— start Records for this task —

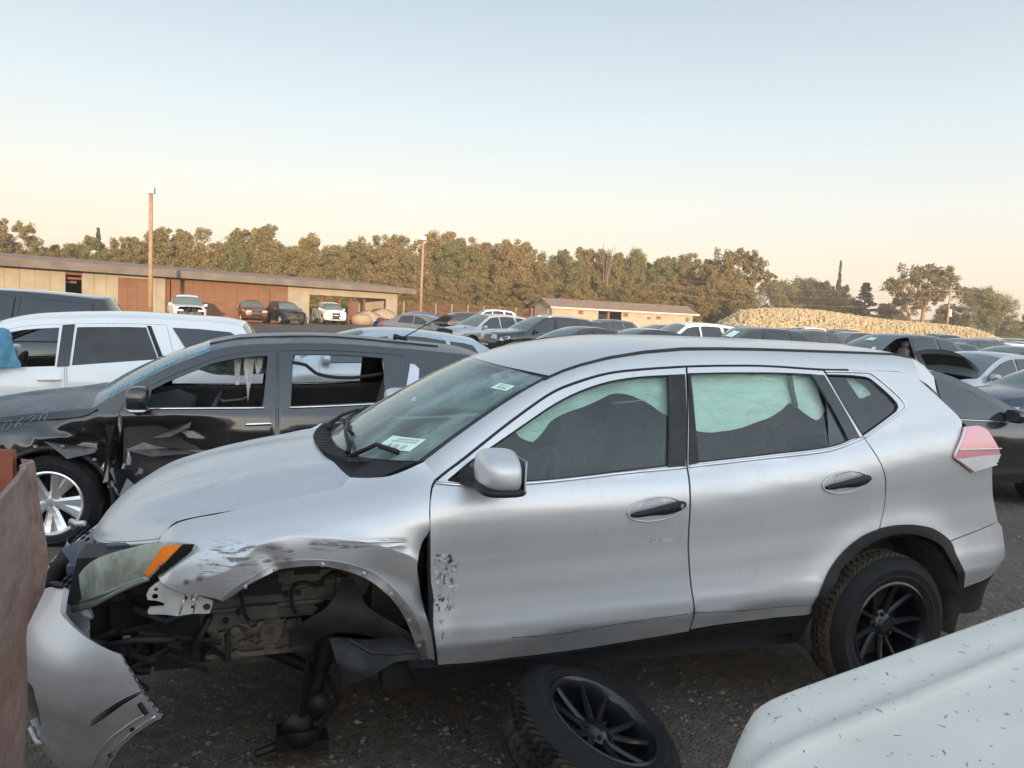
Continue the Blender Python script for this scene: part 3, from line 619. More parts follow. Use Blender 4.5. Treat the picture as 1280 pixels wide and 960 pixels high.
mb = MB(); mb.box((L2/2+.2, -.53, 2.60), (L2+1.4, .05, .24)); mb.obj('fascia', plain('pale_trim', (.42, .40, .36), .8), sh2)
# ---------------------------------------------------------------- trees
def foliage(name, a, b, thin=False):
    t = NT(name); n = t.noise(.9, 4, .6); n2 = t.noise(6, 3)
    c = t.ramp(n, [(.32, a), (.68, b)]); c = t.mix(t.math('MULTIPLY', t.ramp(n2, [(.4, 0), (.7, 1)]), .4), c, tuple(x*.55 for x in a)); t.set(Color=c, Roughness=.75, Specular_IOR_Level=.2)
    if thin:            # thin leaves let some light through
        tl = t.n.new('ShaderNodeBsdfTranslucent'); t.t.links.new(c, tl.inputs[0]); ms = t.n.new('ShaderNodeMixShader'); ms.inputs[0].default_value = .42
        t.t.links.new(t.b.outputs[0], ms.inputs[1]); t.t.links.new(tl.outputs[0], ms.inputs[2]); o = [x for x in t.n if x.type == 'OUTPUT_MATERIAL'][0]; t.t.links.new(ms.outputs[0], o.inputs[0])
    return t.m
M['leaf'] = foliage('olive_foliage', (.120, .099, .038), (.200, .160, .062)); M['leaf_rust'] = foliage('bronzed_foliage', (.138, .104, .040), (.215, .160, .064)); M['leaf_green'] = foliage('green_foliage', (.090, .092, .034), (.155, .146, .056)); M['needle'] = foliage('dark_needles', (.025, .036, .018), (.055, .065, .03)); M['needle_sun'] = foliage('warm_needles', (.090, .074, .032), (.17, .132, .056))
M['bark'] = plain('grey_brown_bark', (.13, .095, .07), .95, var=.3, sc_=3)
TREES = {}
def crown_mesh(key, clumps, per, size, leafm, seed, spread=1.0, flat=1.0):
    """leaf sized faces scattered through clumps; each face points its own way"""
    rng = np.random.default_rng(seed); C = np.array([c[:3] for c in clumps]); Rr = np.array([c[3] for c in clumps]); n = len(C)*per
    c = np.repeat(C, per, 0); r = np.repeat(Rr, per)
    d = rng.normal(size=(n, 3)); d /= np.linalg.norm(d, axis=1)[:, None]; k = rng.random(n)**.45
    p = c+d*(r*k)[:, None]*np.array([spread, spread, flat]); s = size*rng.uniform(.5, 1.3, n)
    nv = d*.8+rng.normal(size=(n, 3))*.7+np.array([0, 0, .25]); nv /= np.linalg.norm(nv, axis=1)[:, None]
    a = np.cross(nv, rng.normal(size=(n, 3))); a /= np.linalg.norm(a, axis=1)[:, None]; b = np.cross(nv, a)
    V = np.stack([p+a*s[:, None], p+b*(s*.55)[:, None], p-a*s[:, None]*.9, p-b*(s*.55)[:, None]], 1).reshape(-1, 3)
    me = bpy.data.meshes.new('crown'); me.vertices.add(len(V)); me.vertices.foreach_set('co', V.ravel()); me.loops.add(n*4); me.loops.foreach_set('vertex_index', np.arange(n*4)); me.polygons.add(n); me.polygons.foreach_set('loop_start', np.arange(0, n*4, 4)); me.update(calc_edges=True); me.materials.append(leafm); return me
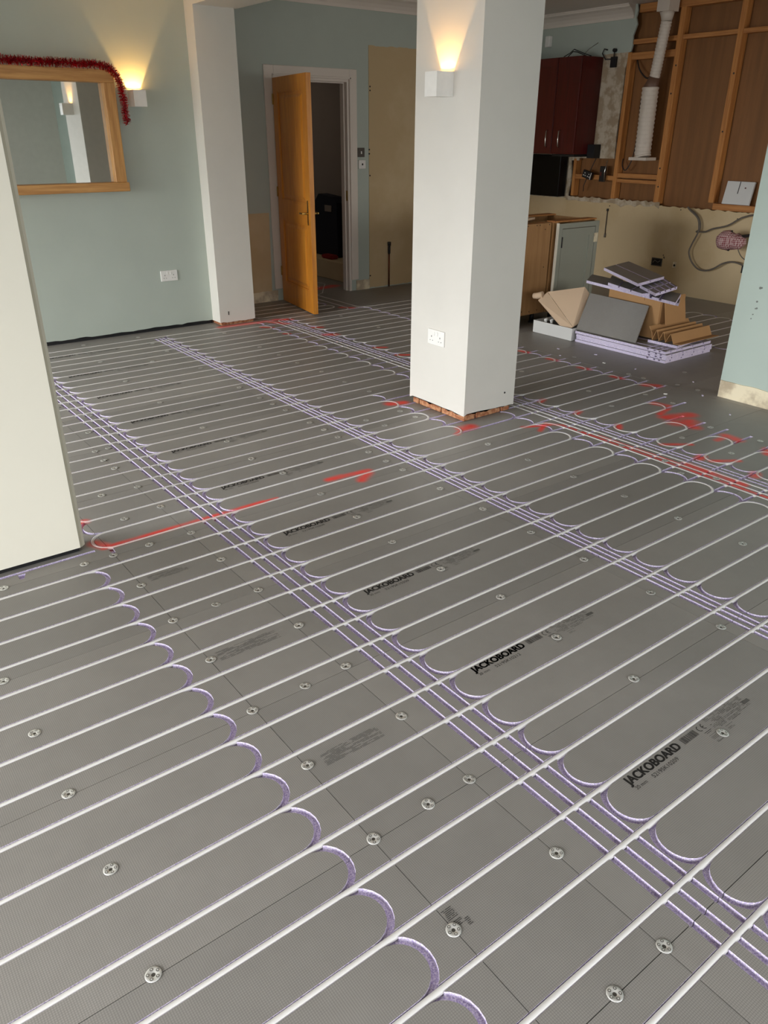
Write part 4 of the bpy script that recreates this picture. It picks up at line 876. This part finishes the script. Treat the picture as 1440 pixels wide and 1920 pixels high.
at(wb, sheet([(5.235, 4.245, .108), (5.30, 4.24, .130), (5.47, 4.300, .352), (5.45, 4.339, .402), (5.33, 4.640, .330)], (-1, -.2, .5)).ob('lid', M_CARD2))
at(wb, sheet([(5.196, 4.313, .077), (5.228, 4.243, .106), (5.325, 4.642, .328), (5.235, 4.66, .265)], (1, .5, .5)).ob('lid_side', M_CARD2))
at(wb, MB().tube([(5.285, 4.655, .31), (5.27, 4.70, .295), (5.265, 4.74, .29)], [.03, .028, .024], 12).ob('rolled_flap', M_CARD2))
for i, (x, y) in enumerate(((5.24, 4.56), (5.26, 4.51))):
    T(MB().cyl((x, y, .076), (x+.01, y, .118), .012, 8).cyl((x-.01, y, .112), (x+.03, y-.005, .124), .010, 8).ob('pipe_fitting', M_PLASTIC), ('white plastic fitting standing nearest the left end inside the white carton', 'white plastic fitting lying beside its twin inside the white carton')[i], 'fitting')
# navy bag in the hall
bag = T(empty('navy_bag', (5.42, 8.35, .215)), 'dark navy upright bag on the stair base in the hallway', 'bag')
m = MB(); m.prism([(-8.68, .0), (-8.10, .0), (-8.12, .62), (-8.20, .68), (-8.50, .70), (-8.58, .62)], 0, .13, 0, plane_X(5.59) @ Matrix.Translation((0, .218, 0))); at(bag, m.bevel(.02, 2).ob('bag_body', M_NAVY))
at(bag, MB().box(5.452, 5.459, 8.22, 8.36, .73, .80).ob('pale_label', M_HALL))
T(MB().box(5.31, 5.42, 8.03, 8.25, .217, .26).bevel(.012, 2).ob('red_shoe', plain('red_fabric', rgb(150, 24, 18), .7)), 'small red item lying in front of the navy bag in the hallway', 'shoe')
# small litter
rnd = random.Random(21)
for i, (x, y) in enumerate([(4.62, 4.3), (4.9, 4.1), (4.75, 3.95), (4.85, 3.6), (4.62, 2.98), (4.95, 2.9), (5.1, 2.75), (4.72, 2.68), (4.9, 3.35), (4.55, 2.85), (5.0, 3.8), (4.50, 2.35)]):
    s_ = rnd.uniform(.006, .012)
    MB().box(-s_, s_, -s_*.5, s_*.5, 0, .004).ob('foam_crumb', M_FOAM if i % 3 else M_PLASTIC, fl, (x, y, .0005)).rotation_euler = (0, 0, rnd.uniform(0, 3))
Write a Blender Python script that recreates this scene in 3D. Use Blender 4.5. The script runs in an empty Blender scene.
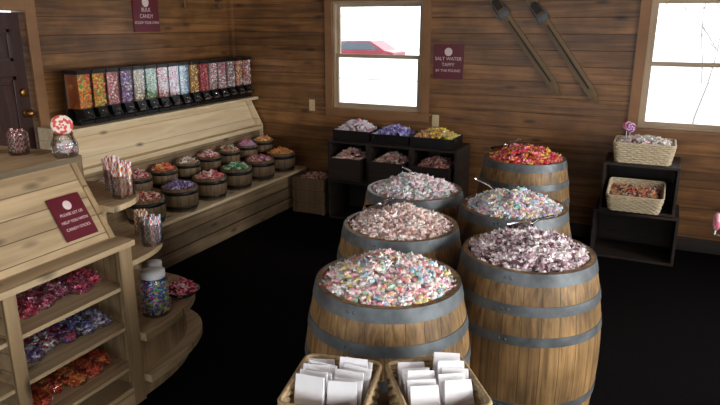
import bpy, math, random
import numpy as np
from mathutils import Vector, Matrix
random.seed(7); rng=np.random.default_rng(7)
S=bpy.context.scene
S.view_settings.view_transform='Standard'

# ---------------------------------------------------------------- materials
MATS={}
def lin(c):
    return tuple(((v/255)/12.92 if v/255<=0.04045 else (((v/255)+0.055)/1.055)**2.4) for v in c)
def newmat(name):
    m=bpy.data.materials.new(name); m.use_nodes=True
    nt=m.node_tree; b=nt.nodes['Principled BSDF']; MATS[name]=m
    return m,nt,b
def N(nt,t,**k):
    n=nt.nodes.new(t)
    for a,v in k.items(): setattr(n,a,v)
    return n
def math_n(nt,op,a,b=None):
    n=N(nt,'ShaderNodeMath',operation=op)
    for i,v in enumerate((a,b)):
        if v is None: continue
        if isinstance(v,(int,float)): n.inputs[i].default_value=v
        else: nt.links.new(v,n.inputs[i])
    return n.outputs[0]
def plain(name,c,rough=.5,metal=0,noise=0.0,nscale=20,spec=.5,bump=0):
    m,nt,b=newmat(name); c=lin(c)
    b.inputs['Roughness'].default_value=rough; b.inputs['Metallic'].default_value=metal
    b.inputs['Specular IOR Level'].default_value=spec
    tc=N(nt,'ShaderNodeTexCoord'); no=N(nt,'ShaderNodeTexNoise'); no.inputs['Scale'].default_value=nscale
    no.inputs['Detail'].default_value=4
    nt.links.new(tc.outputs['Object'],no.inputs['Vector'])
    r=N(nt,'ShaderNodeValToRGB'); r.color_ramp.elements[0].position=.3; r.color_ramp.elements[1].position=.7
    k0=1-noise;k1=1+noise
    r.color_ramp.elements[0].color=(c[0]*k0,c[1]*k0,c[2]*k0,1)
    r.color_ramp.elements[1].color=(min(1,c[0]*k1),min(1,c[1]*k1),min(1,c[2]*k1),1)
    nt.links.new(no.outputs['Fac'],r.inputs[0]); nt.links.new(r.outputs[0],b.inputs['Base Color'])
    if bump:
        bp=N(nt,'ShaderNodeBump'); bp.inputs['Strength'].default_value=bump; bp.inputs['Distance'].default_value=.01
        nt.links.new(no.outputs['Fac'],bp.inputs['Height']); nt.links.new(bp.outputs[0],b.inputs['Normal'])
    return m
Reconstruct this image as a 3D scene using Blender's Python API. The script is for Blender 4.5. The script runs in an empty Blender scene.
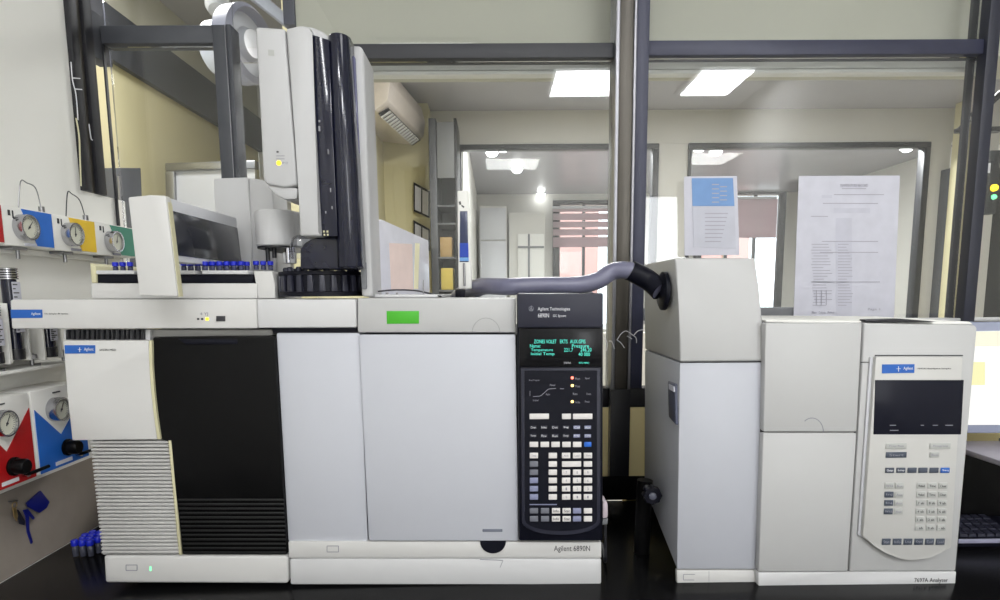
import bpy, bmesh, math, random
from mathutils import Vector, Matrix
random.seed(7)
S = bpy.context.scene
COL = S.collection
PI = math.pi

# ------------------------------------------------------------------ camera
FPX, PCX, PCY = 620.0, 500.0, 375.0          # focal length and principal point in pixels of the 1000x600 frame
CAMZ = 1.41
cd = bpy.data.cameras.new('camera'); cam = bpy.data.objects.new('camera', cd); COL.objects.link(cam)
cd.sensor_width = 36.0; cd.sensor_fit = 'HORIZONTAL'; cd.lens = FPX*0.036
cd.shift_y = (PCY-300)/1000.0; cd.clip_start = 0.01
ROT = (Matrix.Rotation(math.radians(-0.45), 3, 'Z') @ Matrix.Rotation(math.radians(90-7.35), 3, 'X')
       @ Matrix.Rotation(math.radians(0.45)*-1, 3, 'Z'))
cam.matrix_world = Matrix.Translation((0, 0, CAMZ)) @ ROT.to_4x4()
S.camera = cam

# ------------------------------------------------------------------ world, lamps, exposure
w = bpy.data.worlds.new('daylight'); S.world = w; w.use_nodes = True
bg = w.node_tree.nodes['Background']
bg.inputs[0].default_value = (0.90, 0.95, 1.0, 1); bg.inputs[1].default_value = 3.2
S.view_settings.view_transform = 'Standard'; S.view_settings.look = 'None'
S.view_settings.gamma = 1.0; S.view_settings.use_curve_mapping = False
S.view_settings.exposure = 0.0
CEIL_Z = 3.0
def area(name, loc, sx, sy, power, col=(1, 1, 1), rot=(0, 0, 0)):
    l = bpy.data.lights.new(name, 'AREA'); l.shape = 'RECTANGLE'; l.size = sx; l.size_y = sy
    l.energy = power; l.color = col
    o = bpy.data.objects.new(name, l); COL.objects.link(o); o.location = loc; o.rotation_euler = rot
    return o
AREAS = [  # ceiling panels of the near room, then of the two rooms beyond the glass
    ((-0.40, -0.92, CEIL_Z-0.04), 0.6, 0.13, 17, (0.97, 0.98, 1.0)),  # added to brighten the left wall, slim so its reflection meets the white track
    ((0.75, 0.10, CEIL_Z-0.04), 0.6, 0.6, 4.5, (0.97, 0.98, 1.0)),
    ((0.68, -1.60, CEIL_Z-0.04), 0.5, 0.6, 31, (0.96, 0.97, 1.0)),
    ((1.66, -1.60, CEIL_Z-0.04), 0.4, 0.6, 20, (0.96, 0.97, 1.0)),
    ((0.2, 3.2, 2.79), 0.6, 0.6, 33, (1.0, 0.99, 0.97)),
    ((2.2, 3.4, 2.79), 0.6, 0.6, 33, (1.0, 0.99, 0.97)),
    ((-1.15, 2.2, 2.79), 0.4, 0.4, 17, (1.0, 0.98, 0.95)),
    ((0.6, 5.46, 2.79), 0.6, 0.3, 85, (1.0, 1.0, 0.99)),
    ((2.9, 5.46, 2.79), 0.6, 0.3, 85, (1.0, 1.0, 0.99)),
]
for i, a in enumerate(AREAS):
    area('ceiling_lamp', a[0], a[1]*.92, a[2]*.92, a[3], a[4])

area('window_daylight', (1.52, -2.44, 1.62), 0.44, 1.3, 13, (0.97, 0.98, 1.0), (math.radians(90), 0, 0))   # fill light added at the pane of the unseen rear window

# ------------------------------------------------------------------ helpers
def ray(px, py):
    return ROT @ Vector(((px-PCX)/FPX, -(py-PCY)/FPX, -1.0))
def P(px, py, Y):
    d = ray(px, py); t = Y/d.y
    return Vector((d.x*t, Y, CAMZ+d.z*t))
def PX(px, py, X):
    d = ray(px, py); t = X/d.x
    return Vector((X, d.y*t, CAMZ+d.z*t))
def PZ(px, py, Z):
    d = ray(px, py); t = (Z-CAMZ)/d.z
    return Vector((d.x*t, d.y*t, Z))

def lin(c):
    c = c/255.0
    return c/12.92 if c <= 0.04045 else ((c+0.055)/1.055)**2.4
MATS = {}
def mat(name, rgb, rough=0.5, metal=0.0, var=0.04, scale=30, bump=0.0, emit=None, es=0, coat=0.0, spec=0.5):
    if name in MATS: return MATS[name]
    m = bpy.data.materials.new(name); m.use_nodes = True; nt = m.node_tree
    b = nt.nodes['Principled BSDF']
    c = [lin(v) for v in rgb]
    b.inputs['Roughness'].default_value = rough; b.inputs['Metallic'].default_value = metal
    b.inputs['Specular IOR Level'].default_value = spec
    if coat: b.inputs['Coat Weight'].default_value = coat; b.inputs['Coat Roughness'].default_value = 0.06
    tc = nt.nodes.new('ShaderNodeTexCoord'); n = nt.nodes.new('ShaderNodeTexNoise')
    n.inputs['Scale'].default_value = scale; n.inputs['Detail'].default_value = 3
    nt.links.new(tc.outputs['Object'], n.inputs['Vector'])
    r = nt.nodes.new('ShaderNodeValToRGB')
    r.color_ramp.elements[0].position = 0.3; r.color_ramp.elements[1].position = 0.7
    r.color_ramp.elements[0].color = (*[v*(1-var) for v in c], 1)
    r.color_ramp.elements[1].color = (*[min(1, v*(1+var)) for v in c], 1)
    nt.links.new(n.outputs['Fac'], r.inputs['Fac']); nt.links.new(r.outputs['Color'], b.inputs['Base Color'])
    if bump:
        bp = nt.nodes.new('ShaderNodeBump'); bp.inputs['Strength'].default_value = bump; bp.inputs['Distance'].default_value = 0.001
        n2 = nt.nodes.new('ShaderNodeTexNoise'); n2.inputs['Scale'].default_value = 900
        nt.links.new(tc.outputs['Object'], n2.inputs['Vector']); nt.links.new(n2.outputs['Fac'], bp.inputs['Height'])
        nt.links.new(bp.outputs['Normal'], b.inputs['Normal'])
    if emit:
        b.inputs['Emission Color'].default_value = (*[lin(v) for v in emit], 1); b.inputs['Emission Strength'].default_value = es
    MATS[name] = m; return m
def glass_mat(name, tint=(1, 1, 1), refl=0.08, rough=0.02):
    m = bpy.data.materials.new(name); m.use_nodes = True; nt = m.node_tree; nt.nodes.clear()
    o = nt.nodes.new('ShaderNodeOutputMaterial'); mx = nt.nodes.new('ShaderNodeMixShader')
    t = nt.nodes.new('ShaderNodeBsdfTransparent'); g = nt.nodes.new('ShaderNodeBsdfGlossy')
    lw = nt.nodes.new('ShaderNodeLayerWeight'); lw.inputs['Blend'].default_value = 0.25
    ma = nt.nodes.new('ShaderNodeMath'); ma.operation = 'MULTIPLY_ADD'; ma.inputs[1].default_value = 0.6; ma.inputs[2].default_value = refl
    t.inputs[0].default_value = (*tint, 1); g.inputs['Roughness'].default_value = rough
    nt.links.new(lw.outputs['Fresnel'], ma.inputs[0]); nt.links.new(ma.outputs[0], mx.inputs[0])
    nt.links.new(t.outputs[0], mx.inputs[1]); nt.links.new(g.outputs[0], mx.inputs[2]); nt.links.new(mx.outputs[0], o.inputs[0])
    return m
def emis(name, rgb, st):
    return mat(name, rgb, 0.5, emit=rgb, es=st)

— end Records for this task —

## To be done
Make an exact copy of the lines from the one holding "Reconstruct this image" through the one holding "S.camera = cam", end lines included, without the pictures.

## Answer to this task
Reconstruct this image as a 3D scene using Blender's Python API. The script is for Blender 4.5. The script runs in an empty Blender scene.
import bpy, bmesh, math, random
from mathutils import Vector, Matrix
random.seed(7)
S = bpy.context.scene
COL = S.collection
PI = math.pi

# ------------------------------------------------------------------ camera
FPX, PCX, PCY = 620.0, 500.0, 375.0          # focal length and principal point in pixels of the 1000x600 frame
CAMZ = 1.41
cd = bpy.data.cameras.new('camera'); cam = bpy.data.objects.new('camera', cd); COL.objects.link(cam)
cd.sensor_width = 36.0; cd.sensor_fit = 'HORIZONTAL'; cd.lens = FPX*0.036
cd.shift_y = (PCY-300)/1000.0; cd.clip_start = 0.01
ROT = (Matrix.Rotation(math.radians(-0.45), 3, 'Z') @ Matrix.Rotation(math.radians(90-7.35), 3, 'X')
       @ Matrix.Rotation(math.radians(0.45)*-1, 3, 'Z'))
cam.matrix_world = Matrix.Translation((0, 0, CAMZ)) @ ROT.to_4x4()
S.camera = cam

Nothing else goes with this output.